DIRECTIONS
Consider the records below. How many of their lines include the word "follow"? State the number and nothing else.

⁂

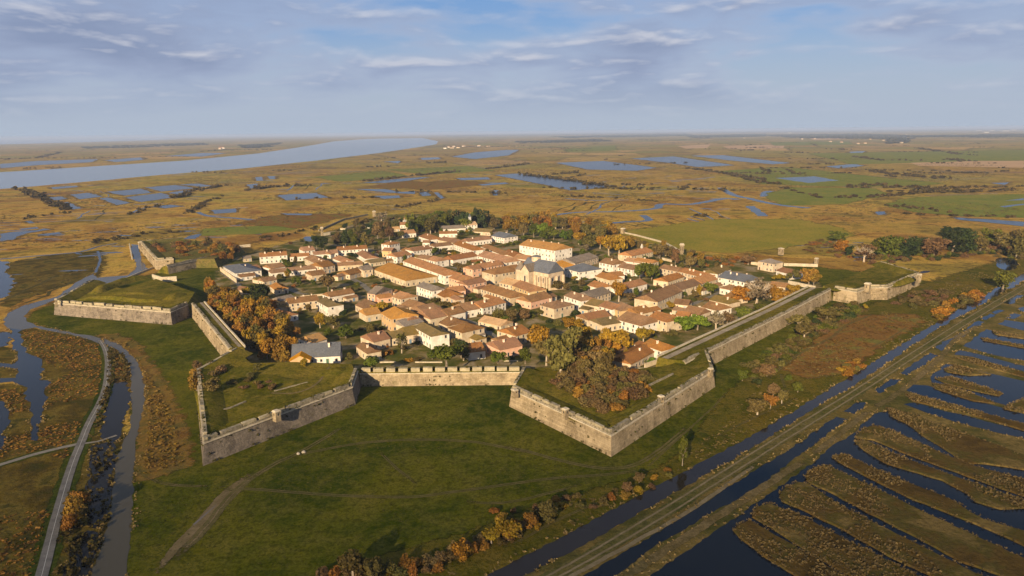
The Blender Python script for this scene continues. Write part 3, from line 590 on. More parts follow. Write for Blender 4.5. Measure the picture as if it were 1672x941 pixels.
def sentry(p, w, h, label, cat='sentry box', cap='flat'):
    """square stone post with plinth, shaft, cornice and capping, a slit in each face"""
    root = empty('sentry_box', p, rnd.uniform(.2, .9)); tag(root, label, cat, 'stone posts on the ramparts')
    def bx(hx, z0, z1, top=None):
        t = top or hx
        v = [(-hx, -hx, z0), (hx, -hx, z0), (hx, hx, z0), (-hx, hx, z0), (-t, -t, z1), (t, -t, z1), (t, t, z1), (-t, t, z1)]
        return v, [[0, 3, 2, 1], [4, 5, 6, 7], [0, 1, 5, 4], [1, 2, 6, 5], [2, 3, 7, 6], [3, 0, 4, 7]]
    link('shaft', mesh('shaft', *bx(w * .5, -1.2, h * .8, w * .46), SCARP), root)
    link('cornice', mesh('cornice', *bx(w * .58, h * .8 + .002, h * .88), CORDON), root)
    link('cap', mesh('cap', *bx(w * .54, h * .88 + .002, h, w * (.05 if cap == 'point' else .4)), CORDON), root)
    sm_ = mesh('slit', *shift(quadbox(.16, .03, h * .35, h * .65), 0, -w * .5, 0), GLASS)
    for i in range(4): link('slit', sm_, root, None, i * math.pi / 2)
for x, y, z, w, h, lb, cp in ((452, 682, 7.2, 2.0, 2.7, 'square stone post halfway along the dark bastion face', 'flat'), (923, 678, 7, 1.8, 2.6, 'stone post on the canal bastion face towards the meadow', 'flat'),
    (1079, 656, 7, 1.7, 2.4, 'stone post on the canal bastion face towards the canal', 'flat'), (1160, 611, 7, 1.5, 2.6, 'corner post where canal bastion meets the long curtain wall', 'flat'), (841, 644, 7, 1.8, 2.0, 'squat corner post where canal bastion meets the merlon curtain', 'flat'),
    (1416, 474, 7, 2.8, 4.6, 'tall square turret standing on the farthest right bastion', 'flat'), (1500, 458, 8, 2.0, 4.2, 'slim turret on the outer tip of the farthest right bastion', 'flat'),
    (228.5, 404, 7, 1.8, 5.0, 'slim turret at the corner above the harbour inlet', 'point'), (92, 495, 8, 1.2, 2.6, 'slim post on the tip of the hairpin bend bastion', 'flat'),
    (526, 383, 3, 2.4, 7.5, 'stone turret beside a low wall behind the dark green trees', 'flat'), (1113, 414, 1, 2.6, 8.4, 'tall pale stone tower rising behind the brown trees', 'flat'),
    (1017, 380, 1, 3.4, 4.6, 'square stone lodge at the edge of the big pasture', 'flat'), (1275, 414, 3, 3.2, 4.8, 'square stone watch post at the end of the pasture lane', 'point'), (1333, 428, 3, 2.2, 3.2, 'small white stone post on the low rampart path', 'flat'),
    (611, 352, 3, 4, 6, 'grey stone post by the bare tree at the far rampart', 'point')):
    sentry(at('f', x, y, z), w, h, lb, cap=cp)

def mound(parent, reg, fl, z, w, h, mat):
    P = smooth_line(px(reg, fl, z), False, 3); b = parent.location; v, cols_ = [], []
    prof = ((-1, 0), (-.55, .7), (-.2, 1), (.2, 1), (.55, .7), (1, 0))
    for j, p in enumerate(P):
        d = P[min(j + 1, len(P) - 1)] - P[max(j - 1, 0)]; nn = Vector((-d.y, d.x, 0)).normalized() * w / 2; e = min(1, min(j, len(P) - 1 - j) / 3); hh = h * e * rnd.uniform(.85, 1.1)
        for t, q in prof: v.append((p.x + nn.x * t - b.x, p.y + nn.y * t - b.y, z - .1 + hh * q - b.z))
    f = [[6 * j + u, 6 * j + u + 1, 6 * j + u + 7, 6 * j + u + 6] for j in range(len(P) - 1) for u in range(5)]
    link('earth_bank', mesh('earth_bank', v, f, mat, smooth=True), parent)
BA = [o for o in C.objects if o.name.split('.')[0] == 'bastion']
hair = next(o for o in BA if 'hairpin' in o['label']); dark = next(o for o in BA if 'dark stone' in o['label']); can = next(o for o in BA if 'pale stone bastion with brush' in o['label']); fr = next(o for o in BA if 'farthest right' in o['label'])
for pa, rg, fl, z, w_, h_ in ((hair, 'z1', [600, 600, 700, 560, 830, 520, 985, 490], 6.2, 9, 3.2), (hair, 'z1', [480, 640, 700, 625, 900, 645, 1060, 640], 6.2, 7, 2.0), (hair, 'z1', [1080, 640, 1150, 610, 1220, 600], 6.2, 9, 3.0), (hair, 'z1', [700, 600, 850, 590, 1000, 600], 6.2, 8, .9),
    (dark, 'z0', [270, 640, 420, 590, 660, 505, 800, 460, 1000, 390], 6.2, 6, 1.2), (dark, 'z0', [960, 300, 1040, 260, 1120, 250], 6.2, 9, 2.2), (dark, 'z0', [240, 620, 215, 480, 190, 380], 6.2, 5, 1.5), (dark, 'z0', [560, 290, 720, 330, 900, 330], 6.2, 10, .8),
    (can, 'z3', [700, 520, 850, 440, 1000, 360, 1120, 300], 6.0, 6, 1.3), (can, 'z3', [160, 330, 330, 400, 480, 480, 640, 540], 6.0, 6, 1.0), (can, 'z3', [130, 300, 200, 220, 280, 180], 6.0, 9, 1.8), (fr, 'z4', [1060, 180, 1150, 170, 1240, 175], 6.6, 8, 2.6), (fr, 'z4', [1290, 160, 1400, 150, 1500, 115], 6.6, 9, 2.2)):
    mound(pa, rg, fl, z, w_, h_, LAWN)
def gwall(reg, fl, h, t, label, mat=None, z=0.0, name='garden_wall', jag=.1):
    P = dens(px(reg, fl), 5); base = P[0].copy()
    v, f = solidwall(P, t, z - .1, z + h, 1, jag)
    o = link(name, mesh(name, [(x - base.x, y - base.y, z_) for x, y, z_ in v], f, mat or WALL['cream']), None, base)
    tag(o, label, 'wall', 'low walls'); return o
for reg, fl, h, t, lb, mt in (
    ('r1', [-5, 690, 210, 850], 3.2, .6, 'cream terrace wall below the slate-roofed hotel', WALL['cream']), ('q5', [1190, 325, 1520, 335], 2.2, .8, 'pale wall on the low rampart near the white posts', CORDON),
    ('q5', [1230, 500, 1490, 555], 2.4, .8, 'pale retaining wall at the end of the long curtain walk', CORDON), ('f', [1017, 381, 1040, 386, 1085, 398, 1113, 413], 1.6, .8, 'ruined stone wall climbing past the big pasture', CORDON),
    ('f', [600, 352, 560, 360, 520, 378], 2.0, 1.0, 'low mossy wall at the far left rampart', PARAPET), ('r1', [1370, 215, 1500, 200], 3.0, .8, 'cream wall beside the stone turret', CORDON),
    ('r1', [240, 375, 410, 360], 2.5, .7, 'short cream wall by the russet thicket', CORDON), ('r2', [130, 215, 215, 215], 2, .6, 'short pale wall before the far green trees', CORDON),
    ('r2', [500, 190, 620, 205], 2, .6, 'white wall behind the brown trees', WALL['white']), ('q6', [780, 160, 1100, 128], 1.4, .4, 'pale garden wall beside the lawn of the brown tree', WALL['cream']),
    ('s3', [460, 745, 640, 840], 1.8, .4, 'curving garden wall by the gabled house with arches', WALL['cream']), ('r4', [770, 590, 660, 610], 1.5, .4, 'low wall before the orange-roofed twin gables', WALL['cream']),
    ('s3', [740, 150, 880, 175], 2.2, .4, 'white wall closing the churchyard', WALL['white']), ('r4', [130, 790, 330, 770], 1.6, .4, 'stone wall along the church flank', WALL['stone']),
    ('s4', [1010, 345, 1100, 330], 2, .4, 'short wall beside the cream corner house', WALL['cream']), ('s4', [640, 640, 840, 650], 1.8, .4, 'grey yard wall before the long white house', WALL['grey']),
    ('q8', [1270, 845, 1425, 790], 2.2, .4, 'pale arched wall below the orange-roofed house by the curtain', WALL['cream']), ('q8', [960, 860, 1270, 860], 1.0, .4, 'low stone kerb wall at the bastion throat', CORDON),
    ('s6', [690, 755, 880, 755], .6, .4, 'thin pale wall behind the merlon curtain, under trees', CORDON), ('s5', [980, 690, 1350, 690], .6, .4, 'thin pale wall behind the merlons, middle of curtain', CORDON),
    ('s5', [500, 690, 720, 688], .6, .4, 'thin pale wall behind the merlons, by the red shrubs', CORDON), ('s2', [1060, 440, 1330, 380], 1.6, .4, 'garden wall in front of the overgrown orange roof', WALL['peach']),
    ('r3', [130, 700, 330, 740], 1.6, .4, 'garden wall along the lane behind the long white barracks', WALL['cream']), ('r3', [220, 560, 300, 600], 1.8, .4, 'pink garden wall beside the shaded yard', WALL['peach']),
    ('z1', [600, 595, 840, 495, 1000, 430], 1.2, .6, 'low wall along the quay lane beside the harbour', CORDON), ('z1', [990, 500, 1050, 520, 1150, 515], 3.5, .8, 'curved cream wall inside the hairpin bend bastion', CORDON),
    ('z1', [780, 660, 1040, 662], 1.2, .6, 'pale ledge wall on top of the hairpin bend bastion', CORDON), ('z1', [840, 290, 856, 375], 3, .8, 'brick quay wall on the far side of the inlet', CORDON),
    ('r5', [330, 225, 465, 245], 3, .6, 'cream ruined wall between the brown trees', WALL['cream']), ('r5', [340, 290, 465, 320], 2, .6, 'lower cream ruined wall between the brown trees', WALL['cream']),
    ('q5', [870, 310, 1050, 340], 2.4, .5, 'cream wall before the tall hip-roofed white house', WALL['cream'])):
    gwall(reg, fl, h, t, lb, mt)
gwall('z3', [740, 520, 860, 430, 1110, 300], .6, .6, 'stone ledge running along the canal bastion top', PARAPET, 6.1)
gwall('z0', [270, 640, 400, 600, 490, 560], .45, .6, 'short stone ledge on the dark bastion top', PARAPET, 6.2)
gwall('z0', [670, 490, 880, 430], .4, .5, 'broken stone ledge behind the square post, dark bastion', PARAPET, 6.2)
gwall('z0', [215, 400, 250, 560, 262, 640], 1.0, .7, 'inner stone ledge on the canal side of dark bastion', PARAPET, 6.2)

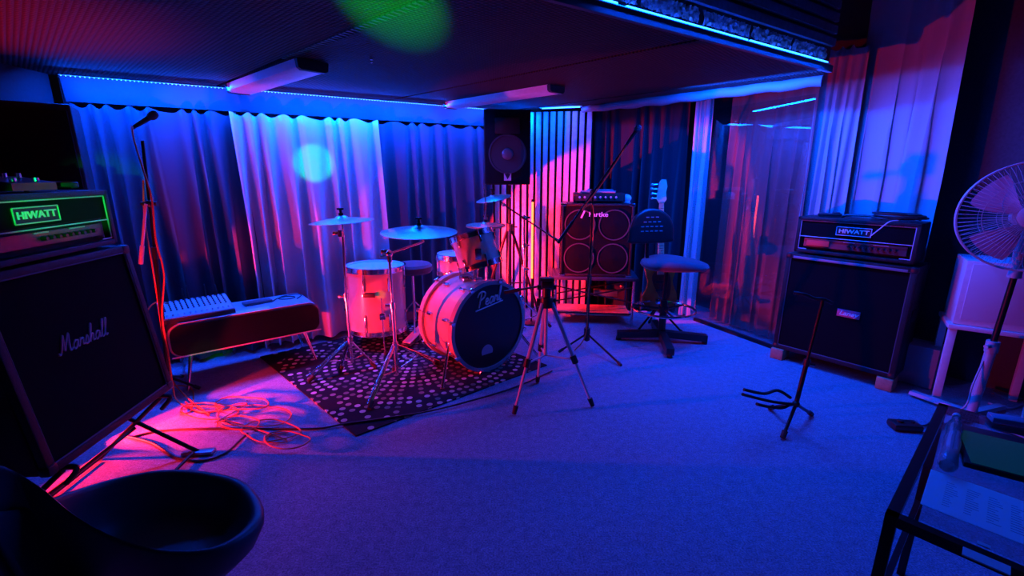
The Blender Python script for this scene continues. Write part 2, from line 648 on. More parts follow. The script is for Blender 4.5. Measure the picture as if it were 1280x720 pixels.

⁂

FINAL ANSWER
2